Grain Boundary Chemistry and Hardness Gradient Optimization
Energy dispersive spectroscopy analysis revealed that the optimized process reduced carbide segregation at grain boundaries from 1.8% to 0.6%. This reduction decreased susceptibility to stress corrosion cracking.
Additionally, the hardened layer exhibited a gradual hardness gradient, with HRC/0.5mm reduced to 3.2. This gradient prevented stress concentration at interfaces caused by abrupt hardness changes.
This is particularly critical for enhancing the service life in geometrically discontinuous regions such as oil hole edges.
From an engineering application perspective, this process requires localized adaptation to crankshaft geometric parameters.
Stress gradients as high as 8.5 MPa/mm occur at the transition radius (R) between main journals and crank arms.
Focused spray cooling, with a flow rate of 15 L/min·cm², is recommended in the R-radius zone.

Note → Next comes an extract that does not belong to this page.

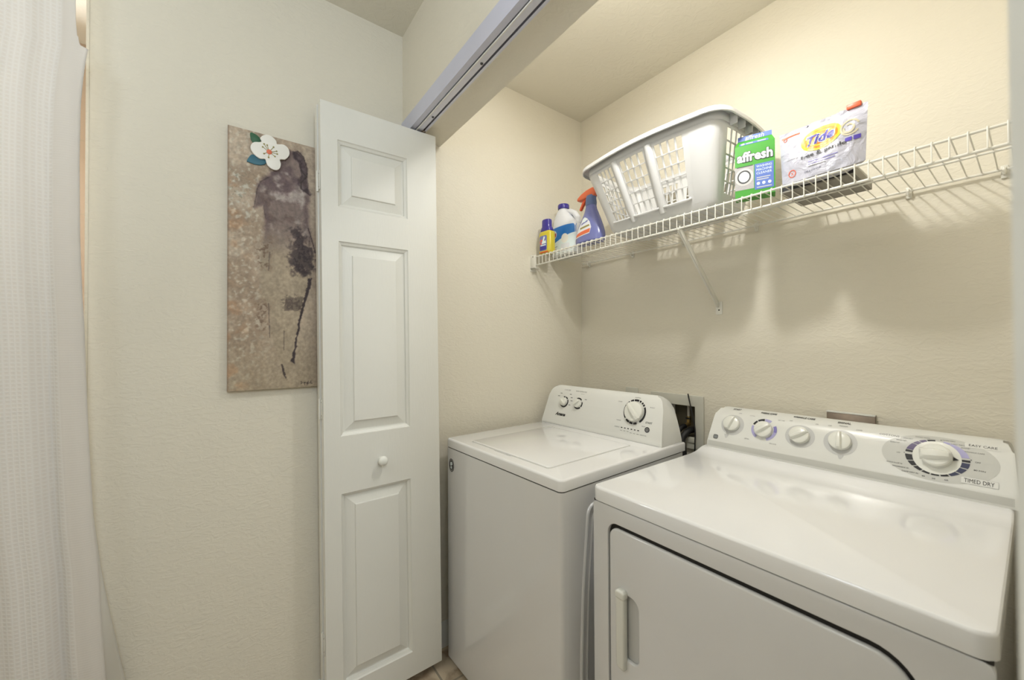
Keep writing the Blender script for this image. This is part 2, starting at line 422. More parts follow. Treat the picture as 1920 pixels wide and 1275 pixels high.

This ensures cooling rates exceeding 50°C/s to induce residual compressive stresses above 500 MPa.
For oil holes with a diameter of Φ8 mm, it is recommended to incorporate a 0.5 mm countersink design.
This allows the quenching medium to fully contact the hole walls. It prevents hardness inconsistencies caused by vapor films in traditional oil cooling, where wall hardness can fluctuate HRC 8–10.
This process parameter package has been validated on a 2.0T diesel engine crankshaft test bench.
After 2000 hours of endurance testing under rated power and peak torque conditions, no recordable cracks were detected.Magnetic particle inspection confirmed the engineering reliability of the optimized process.
Conclusion
This study significantly refined the surface martensitic structure of crankshafts.
This was achieved through precise control of austenitizing temperature, rational adjustment of soak time, the use of water-soluble polymer quenching media, and the application of zone-specific cooling technology.
It also generated a residual compressive stress field reaching −435 MPa at the surface. This stress state effectively suppressed crack initiation in stress concentration zones, such as bore radii.